Professional services firms are unusual among the sectors we cover in that the senior people are the business. Partners build practices, partners hold client relationships, partners develop the next generation of partners — and the senior talent decisions a firm makes shape its trajectory more directly than in almost any other sector. The senior leaders who succeed in this sector combine professional excellence with practice-building capability and the institutional credibility that lateral partner hiring depends on.
Our practice supports management consulting firms, law firms, accounting and audit firms, advisory boutiques, and the broader professional services ecosystem operating across our markets. Engagements span lateral partner hires, practice leadership appointments, country and regional managing partner roles, and the senior business services leadership that professional services firms increasingly require.
How the senior talent market is moving in this sector and what it means for boards and CEOs.
Lateral partner mobility has increased materially in our markets over the past several years. The traditional pattern of partners spending entire careers at single firms has given way to more frequent senior moves, driven by practice opportunities, compensation differentials, and the strategic ambitions of firms building presence in specific sectors or geographies. Engaging laterals well requires a meaningfully different process than internal recruitment — the discretion is higher, the timing is more sensitive, and the negotiation is more complex.

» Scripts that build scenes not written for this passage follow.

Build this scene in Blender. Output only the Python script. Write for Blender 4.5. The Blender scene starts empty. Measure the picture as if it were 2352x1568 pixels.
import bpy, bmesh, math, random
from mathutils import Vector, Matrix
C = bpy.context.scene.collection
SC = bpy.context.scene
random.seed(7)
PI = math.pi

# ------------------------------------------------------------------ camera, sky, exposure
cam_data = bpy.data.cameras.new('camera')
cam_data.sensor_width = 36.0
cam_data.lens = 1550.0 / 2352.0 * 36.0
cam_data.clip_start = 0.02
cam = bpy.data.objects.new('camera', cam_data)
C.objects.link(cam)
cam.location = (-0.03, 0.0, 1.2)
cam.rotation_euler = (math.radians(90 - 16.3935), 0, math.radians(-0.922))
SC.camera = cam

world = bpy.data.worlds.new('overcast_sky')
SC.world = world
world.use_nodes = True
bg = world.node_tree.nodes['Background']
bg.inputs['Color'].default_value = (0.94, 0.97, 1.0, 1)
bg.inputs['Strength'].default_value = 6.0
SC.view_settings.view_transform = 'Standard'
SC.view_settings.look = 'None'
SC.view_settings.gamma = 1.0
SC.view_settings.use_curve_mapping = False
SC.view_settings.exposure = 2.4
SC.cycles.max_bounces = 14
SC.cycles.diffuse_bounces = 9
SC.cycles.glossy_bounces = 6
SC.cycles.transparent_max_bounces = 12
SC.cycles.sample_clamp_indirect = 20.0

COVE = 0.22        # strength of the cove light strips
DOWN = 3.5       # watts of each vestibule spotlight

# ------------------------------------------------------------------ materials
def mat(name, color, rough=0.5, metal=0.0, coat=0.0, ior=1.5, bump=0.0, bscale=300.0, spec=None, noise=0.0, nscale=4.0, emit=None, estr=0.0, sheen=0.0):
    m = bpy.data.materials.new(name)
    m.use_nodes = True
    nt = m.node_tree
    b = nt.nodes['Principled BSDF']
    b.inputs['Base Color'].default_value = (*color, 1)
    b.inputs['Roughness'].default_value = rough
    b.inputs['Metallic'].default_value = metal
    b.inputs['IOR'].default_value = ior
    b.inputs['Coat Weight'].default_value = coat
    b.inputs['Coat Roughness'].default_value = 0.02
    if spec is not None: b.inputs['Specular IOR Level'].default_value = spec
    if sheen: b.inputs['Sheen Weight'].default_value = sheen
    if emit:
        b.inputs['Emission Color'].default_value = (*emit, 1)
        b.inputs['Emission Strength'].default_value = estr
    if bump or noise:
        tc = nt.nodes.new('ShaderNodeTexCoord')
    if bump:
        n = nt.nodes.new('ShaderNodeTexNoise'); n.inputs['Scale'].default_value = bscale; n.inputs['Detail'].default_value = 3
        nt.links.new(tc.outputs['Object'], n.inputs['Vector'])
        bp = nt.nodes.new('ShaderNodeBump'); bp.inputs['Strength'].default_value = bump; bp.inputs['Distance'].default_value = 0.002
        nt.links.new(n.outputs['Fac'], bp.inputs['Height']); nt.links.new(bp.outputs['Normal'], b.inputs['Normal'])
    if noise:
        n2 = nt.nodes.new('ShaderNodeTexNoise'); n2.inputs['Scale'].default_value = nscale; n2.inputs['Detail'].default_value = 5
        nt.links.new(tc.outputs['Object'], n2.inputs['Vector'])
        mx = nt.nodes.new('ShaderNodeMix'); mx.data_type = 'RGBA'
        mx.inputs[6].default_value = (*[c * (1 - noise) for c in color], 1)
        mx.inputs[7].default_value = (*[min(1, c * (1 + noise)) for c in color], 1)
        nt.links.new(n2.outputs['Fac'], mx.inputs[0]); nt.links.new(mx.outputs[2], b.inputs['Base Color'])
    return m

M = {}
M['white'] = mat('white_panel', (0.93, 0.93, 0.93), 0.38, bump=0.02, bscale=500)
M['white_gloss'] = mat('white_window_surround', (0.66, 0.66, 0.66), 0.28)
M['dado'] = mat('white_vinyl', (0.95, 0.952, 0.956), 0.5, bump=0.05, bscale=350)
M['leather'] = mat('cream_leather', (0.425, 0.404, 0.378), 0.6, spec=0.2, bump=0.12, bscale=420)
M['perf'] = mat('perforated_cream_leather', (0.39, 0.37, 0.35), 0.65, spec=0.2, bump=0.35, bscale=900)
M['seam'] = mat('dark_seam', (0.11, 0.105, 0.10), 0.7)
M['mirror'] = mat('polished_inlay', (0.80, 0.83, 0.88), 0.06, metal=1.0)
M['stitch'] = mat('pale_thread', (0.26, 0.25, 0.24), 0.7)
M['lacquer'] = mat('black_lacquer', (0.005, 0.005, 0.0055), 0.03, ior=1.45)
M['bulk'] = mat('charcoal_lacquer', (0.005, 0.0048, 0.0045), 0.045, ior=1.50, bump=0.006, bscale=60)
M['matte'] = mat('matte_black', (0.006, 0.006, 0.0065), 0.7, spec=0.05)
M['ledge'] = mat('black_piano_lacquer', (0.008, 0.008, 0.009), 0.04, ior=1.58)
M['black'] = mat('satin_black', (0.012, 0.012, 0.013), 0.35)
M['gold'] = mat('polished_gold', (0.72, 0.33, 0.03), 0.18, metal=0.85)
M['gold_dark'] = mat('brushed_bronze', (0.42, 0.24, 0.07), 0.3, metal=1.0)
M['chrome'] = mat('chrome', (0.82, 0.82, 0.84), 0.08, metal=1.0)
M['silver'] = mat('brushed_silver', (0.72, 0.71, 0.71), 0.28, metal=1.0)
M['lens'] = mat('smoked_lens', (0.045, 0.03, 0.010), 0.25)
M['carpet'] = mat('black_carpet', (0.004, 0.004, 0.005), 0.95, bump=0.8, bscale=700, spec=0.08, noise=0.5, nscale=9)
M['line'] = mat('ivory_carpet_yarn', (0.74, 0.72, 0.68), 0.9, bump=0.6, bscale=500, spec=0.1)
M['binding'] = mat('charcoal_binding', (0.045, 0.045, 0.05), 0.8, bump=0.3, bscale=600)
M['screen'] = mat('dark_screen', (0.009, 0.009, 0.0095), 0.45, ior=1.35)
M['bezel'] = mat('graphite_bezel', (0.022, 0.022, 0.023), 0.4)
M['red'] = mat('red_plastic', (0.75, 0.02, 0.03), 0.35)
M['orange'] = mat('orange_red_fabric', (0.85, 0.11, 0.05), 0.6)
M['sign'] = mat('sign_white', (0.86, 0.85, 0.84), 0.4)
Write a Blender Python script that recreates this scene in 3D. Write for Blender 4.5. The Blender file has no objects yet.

Practice building has become the dominant strategic priority for many of the firms we work with. The recognition that organic practice growth is slow has driven sustained effort to recruit experienced partners who can bring portable client relationships and immediate practice depth. The candidates who can credibly do this are scarce, and the firms that engage them well treat the search as a strategic investment rather than a transactional hire.
Sector specialization is increasingly central to senior professional services talent. The generalist consulting partner or generalist litigator is being replaced at the senior level by sector specialists with credibility in specific industries — financial services, energy, technology, healthcare. The talent pool with deep sector expertise plus partner-level professional capability is narrow, and firms that recognize the distinction make stronger appointments.
Typical senior roles we are engaged on across this sector.
Strategy consulting firms, management consulting practices, and specialist consulting boutiques.
Corporate law firms, dispute resolution practices, and specialty legal boutiques across practice areas.
Audit firms, tax practices, and accounting advisory businesses across the professional accounting landscape.
Specialist advisory businesses including transaction services, restructuring, and forensic advisory.
Investment advisory firms, financial planning businesses, and wealth advisory practices.
Senior business services leadership inside professional services firms — operations, finance, marketing, talent.
Professional services engagements are among the most discretion-sensitive searches we conduct. Lateral partner moves are managed under conditions where exposure of the search itself can damage both client and candidate, and our protocols reflect that reality. We work with partners and firm leadership under strict confidentiality frameworks that govern every dimension of the engagement.
We also have particular practice depth on the integration dimension of lateral hires. The professional services literature is clear that lateral partners fail more often than internal hires, and the failures usually trace to integration issues rather than capability gaps. Our engagement model includes structured attention to the integration plan — the client relationships to be transitioned, the internal sponsorship to be put in place, the first-year expectations to be calibrated — alongside the search itself.